2.20

As the hint prescribes, define: $$\mathcal{C} = \lbrace E \subset \mathbb{R}^d \hspace{0.25cm} | \hspace{0.25cm} E^y \in \mathcal{B}(\mathbb{R}) \rbrace$$
First, note that $\mathcal{C}$ is trivially non-empty. Next, does $E \in \mathcal{C} \hspace{0.25cm} \Rightarrow E^c \in \mathcal{C}$?

Yes. Notice $(E^c)^y = (E^y)^c$ (with respect to the slice, not $\mathbb{R}^2$). Thus, since $E^y$ is Borel, $E^c \in \mathcal{C}$.

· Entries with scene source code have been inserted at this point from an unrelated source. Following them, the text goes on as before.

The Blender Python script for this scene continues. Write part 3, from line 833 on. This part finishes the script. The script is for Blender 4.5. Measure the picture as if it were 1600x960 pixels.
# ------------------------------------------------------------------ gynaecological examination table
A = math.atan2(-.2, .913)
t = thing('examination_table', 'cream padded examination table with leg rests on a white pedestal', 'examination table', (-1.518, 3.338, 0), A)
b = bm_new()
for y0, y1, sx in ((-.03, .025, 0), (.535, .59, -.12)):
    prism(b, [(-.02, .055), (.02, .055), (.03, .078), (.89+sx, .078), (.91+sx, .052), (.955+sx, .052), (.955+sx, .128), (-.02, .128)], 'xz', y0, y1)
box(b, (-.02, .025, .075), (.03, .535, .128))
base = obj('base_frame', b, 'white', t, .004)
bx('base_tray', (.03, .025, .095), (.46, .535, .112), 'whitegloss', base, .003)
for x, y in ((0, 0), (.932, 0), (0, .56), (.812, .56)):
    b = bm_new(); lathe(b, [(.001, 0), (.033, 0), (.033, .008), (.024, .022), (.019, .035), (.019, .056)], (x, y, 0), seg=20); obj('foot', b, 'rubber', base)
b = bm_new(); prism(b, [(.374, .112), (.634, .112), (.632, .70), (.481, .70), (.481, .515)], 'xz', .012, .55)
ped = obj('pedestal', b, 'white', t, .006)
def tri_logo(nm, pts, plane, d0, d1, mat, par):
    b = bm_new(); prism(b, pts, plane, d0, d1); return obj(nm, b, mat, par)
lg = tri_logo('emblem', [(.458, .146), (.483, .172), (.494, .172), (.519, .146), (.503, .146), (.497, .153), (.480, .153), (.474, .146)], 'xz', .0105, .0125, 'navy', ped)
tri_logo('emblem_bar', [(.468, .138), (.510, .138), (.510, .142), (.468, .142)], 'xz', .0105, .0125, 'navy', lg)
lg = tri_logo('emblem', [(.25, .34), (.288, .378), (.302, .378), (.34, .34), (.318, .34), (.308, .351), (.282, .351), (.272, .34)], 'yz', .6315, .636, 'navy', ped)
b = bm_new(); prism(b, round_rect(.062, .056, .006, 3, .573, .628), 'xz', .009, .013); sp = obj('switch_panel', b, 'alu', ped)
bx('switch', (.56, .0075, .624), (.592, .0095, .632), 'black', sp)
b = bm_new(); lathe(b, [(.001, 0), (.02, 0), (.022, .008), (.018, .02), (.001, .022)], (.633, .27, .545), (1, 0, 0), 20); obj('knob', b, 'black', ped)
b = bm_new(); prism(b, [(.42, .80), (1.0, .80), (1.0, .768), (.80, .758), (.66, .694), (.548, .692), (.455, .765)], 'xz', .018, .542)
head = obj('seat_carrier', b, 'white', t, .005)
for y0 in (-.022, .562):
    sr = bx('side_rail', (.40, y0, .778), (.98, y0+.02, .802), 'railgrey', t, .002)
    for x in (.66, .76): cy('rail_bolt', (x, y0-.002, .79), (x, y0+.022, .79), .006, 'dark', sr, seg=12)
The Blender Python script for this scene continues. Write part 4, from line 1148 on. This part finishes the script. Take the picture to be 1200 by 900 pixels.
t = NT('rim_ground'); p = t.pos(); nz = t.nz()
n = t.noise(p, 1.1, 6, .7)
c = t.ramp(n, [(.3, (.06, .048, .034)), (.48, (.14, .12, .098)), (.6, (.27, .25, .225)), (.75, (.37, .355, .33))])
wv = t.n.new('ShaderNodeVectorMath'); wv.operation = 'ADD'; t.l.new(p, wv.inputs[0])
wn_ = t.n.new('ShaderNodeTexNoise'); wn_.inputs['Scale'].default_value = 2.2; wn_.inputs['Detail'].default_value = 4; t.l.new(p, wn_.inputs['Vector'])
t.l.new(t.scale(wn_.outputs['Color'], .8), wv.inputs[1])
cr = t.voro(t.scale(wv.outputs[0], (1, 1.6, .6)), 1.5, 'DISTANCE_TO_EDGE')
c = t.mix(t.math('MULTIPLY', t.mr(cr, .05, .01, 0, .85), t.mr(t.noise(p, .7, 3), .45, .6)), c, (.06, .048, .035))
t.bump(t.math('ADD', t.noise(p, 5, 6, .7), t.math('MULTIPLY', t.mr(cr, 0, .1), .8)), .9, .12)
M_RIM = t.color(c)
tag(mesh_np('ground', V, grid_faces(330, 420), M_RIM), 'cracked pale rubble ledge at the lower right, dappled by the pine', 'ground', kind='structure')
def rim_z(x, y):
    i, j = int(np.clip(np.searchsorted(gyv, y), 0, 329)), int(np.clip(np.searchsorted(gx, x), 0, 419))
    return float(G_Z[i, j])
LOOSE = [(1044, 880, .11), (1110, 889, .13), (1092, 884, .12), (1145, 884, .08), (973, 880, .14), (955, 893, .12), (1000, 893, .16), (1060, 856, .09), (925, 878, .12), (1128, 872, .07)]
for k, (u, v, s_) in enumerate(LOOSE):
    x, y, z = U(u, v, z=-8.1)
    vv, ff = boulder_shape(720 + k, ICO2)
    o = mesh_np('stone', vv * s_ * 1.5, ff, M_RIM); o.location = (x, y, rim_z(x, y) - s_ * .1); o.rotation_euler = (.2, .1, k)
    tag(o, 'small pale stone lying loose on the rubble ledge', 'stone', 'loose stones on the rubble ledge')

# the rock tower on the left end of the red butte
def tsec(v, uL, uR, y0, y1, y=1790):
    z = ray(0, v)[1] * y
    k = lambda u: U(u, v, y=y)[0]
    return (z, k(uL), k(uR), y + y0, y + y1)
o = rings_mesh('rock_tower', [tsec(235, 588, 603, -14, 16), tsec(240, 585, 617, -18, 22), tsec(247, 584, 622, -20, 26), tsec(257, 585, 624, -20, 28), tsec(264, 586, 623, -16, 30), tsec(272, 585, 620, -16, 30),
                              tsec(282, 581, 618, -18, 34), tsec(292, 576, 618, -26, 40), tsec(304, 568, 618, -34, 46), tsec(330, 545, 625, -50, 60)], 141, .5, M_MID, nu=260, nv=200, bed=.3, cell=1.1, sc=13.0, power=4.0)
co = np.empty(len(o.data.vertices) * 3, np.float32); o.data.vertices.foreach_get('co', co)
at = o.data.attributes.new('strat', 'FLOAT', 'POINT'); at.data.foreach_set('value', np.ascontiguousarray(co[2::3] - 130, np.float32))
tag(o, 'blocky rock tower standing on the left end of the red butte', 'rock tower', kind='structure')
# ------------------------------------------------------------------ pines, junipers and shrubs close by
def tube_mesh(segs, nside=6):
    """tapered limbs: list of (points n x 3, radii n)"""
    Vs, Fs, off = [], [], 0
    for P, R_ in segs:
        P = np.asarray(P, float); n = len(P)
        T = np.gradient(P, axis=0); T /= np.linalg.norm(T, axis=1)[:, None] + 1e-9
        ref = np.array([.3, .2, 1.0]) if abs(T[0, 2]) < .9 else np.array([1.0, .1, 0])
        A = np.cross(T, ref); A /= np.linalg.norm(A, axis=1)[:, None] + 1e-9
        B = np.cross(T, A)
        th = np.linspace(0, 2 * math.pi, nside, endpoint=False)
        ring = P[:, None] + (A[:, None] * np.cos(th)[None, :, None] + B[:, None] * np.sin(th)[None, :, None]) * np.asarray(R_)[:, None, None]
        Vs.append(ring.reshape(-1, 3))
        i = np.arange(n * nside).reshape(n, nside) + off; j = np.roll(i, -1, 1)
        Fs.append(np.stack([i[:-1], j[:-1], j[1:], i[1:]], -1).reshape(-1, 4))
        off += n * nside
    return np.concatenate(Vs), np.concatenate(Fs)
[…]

Is $\mathcal{C}$ closed under countable unions and intersections? Yes, using identical reasoning from above. Thus, $\mathcal{C}$ is a $\sigma$-algebra.

Does $\mathcal{C}$ contain the open sets?

Indeed let $\mathcal{O}$ be an open set in $\mathbb{R}^d$. Notice that for any $x$ lying on any slice $\mathcal{O}^y$ $\exists r > 0$ such that $B_r(x) \subset \mathcal{O}$ Certainly, $B_r(x)^y \subset \mathcal{O}^y \hspace{0.25cm} \Rightarrow \mathcal{O}^y$ is open, and therefore Borel. Thus, any open set in $\mathbb{R}^2$ is in $\mathcal{C}$.

Now, since $\mathcal{B}(\mathbb{R}^2)$ is the smallest $\sigma$-algebra that contains the open sets in $\mathbb{R}^2$, we have that $\mathcal{B}(\mathbb{R}^2) \subset \mathcal{C}$. Thus, every slice of a Borel set $E$ must be Borel, as well.